The new accusation came less than a year after Farthing became a statewide headline for a very different reason. The winning Powerball ticket for the April 26, 2025, drawing was sold at Clark’s Pump N Shop in Georgetown, and Kentucky Lottery records described the $167.3 million prize as the largest Powerball jackpot ticket sold in the state. Farthing later appeared with family members as the ticket was verified, and the cash option tied to the prize was reported at $77.3 million before taxes. His sudden wealth drew national notice, but the legal record that followed became part of the story almost immediately. Within weeks of the jackpot claim, Farthing was arrested in Florida after an altercation that led to misdemeanor charges. Earlier this year, he also picked up a charge in Scott County. In Fayette County, he still has an active hit-and-run case. The burglary prosecution now places yet another court file on top of those pending matters.

Officials have released only limited detail about the newest case beyond the arrest citation and the booking charges. The citation says the homeowner’s cameras showed a suspect at the side door and that the resident later discovered the missing cash. Public reports have identified the location as Kenesaw Drive. What has not been publicly explained in detail is whether investigators recovered the missing money, whether prosecutors believe anyone else was involved, or whether surveillance footage has been filed into the court record. Farthing’s attorney did not publicly discuss the allegation during Monday’s appearance. That leaves the case at an early stage, with the police version of events on one side and a not guilty plea on the other. In criminal court, that plea does not address guilt or innocence; it simply means the case will move forward unless it is dismissed or resolved by agreement.

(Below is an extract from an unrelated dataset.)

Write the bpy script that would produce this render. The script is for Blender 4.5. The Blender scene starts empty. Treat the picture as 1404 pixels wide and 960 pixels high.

The broader context is unusual enough that each new arrest has drawn outsized attention. Farthing’s first major post-jackpot legal case came in Florida after authorities accused him of battery and resisting an officer during an incident shortly after the lottery win. In March 2026, local reporting said he had pleaded guilty in that case and was ordered to pay fines without additional jail time. Then came the Scott County case in February. Deputies there responded to a home on Cynthiana Road after a woman said she feared for her safety while inside a residence where a weapon was present. Reporting on that case said investigators accused Farthing of trying to influence the woman’s statements while she was speaking with deputies, leading to a charge of intimidating a participant in the legal process. Prosecutors have not publicly tied those earlier cases to the Lexington burglary, but together they form the background against which the newest accusation is being judged in public.

The legal path ahead is clearer than the facts that are still in dispute. Farthing’s next court date in the Fayette County burglary case is set for April 27. Between now and then, prosecutors can turn over additional evidence, defense lawyers can seek records, and the judge can address scheduling or bond issues if either side raises them. The pending Scott County intimidation charge is also still moving through court, and the Fayette County hit-and-run matter remains unresolved. The Florida case appears to be the farthest along because it already ended in a plea. That means Farthing is now dealing with several separate legal tracks at once: one case resolved in Florida, one fresh felony burglary case in Lexington, and at least two Kentucky matters still pending. Whether any of those files affect each other procedurally is not yet clear from the public record.

The scene around Monday’s court appearance matched the strange arc of the case. A man once photographed as the winner of a record lottery prize arrived in court to answer accusations that he entered a private home and left with cash. Reporters waited outside the courtroom because the story had already spread beyond Kentucky, carried by the contrast between a life-changing windfall and repeated arrests. Farthing did not offer a public explanation. His attorney did not give one either. That left the courtroom moment defined less by argument than by the sharp split between public image and court paperwork. The lottery win remains a fact of the story because it is the reason the defendant became widely known. The prosecution, though, will turn on ordinary criminal questions: what the cameras show, what investigators can prove, whether witnesses hold up in court, and whether the state can connect Farthing to the missing money beyond a reasonable doubt.

The case now stands at the arraignment stage, with Farthing out on bond and due back in Fayette District Court on April 27. Until then, the public record shows a not guilty plea, active charges in multiple Kentucky cases, and a new burglary prosecution that has kept the Powerball winner in the news.

Author note: Last updated April 2, 2026.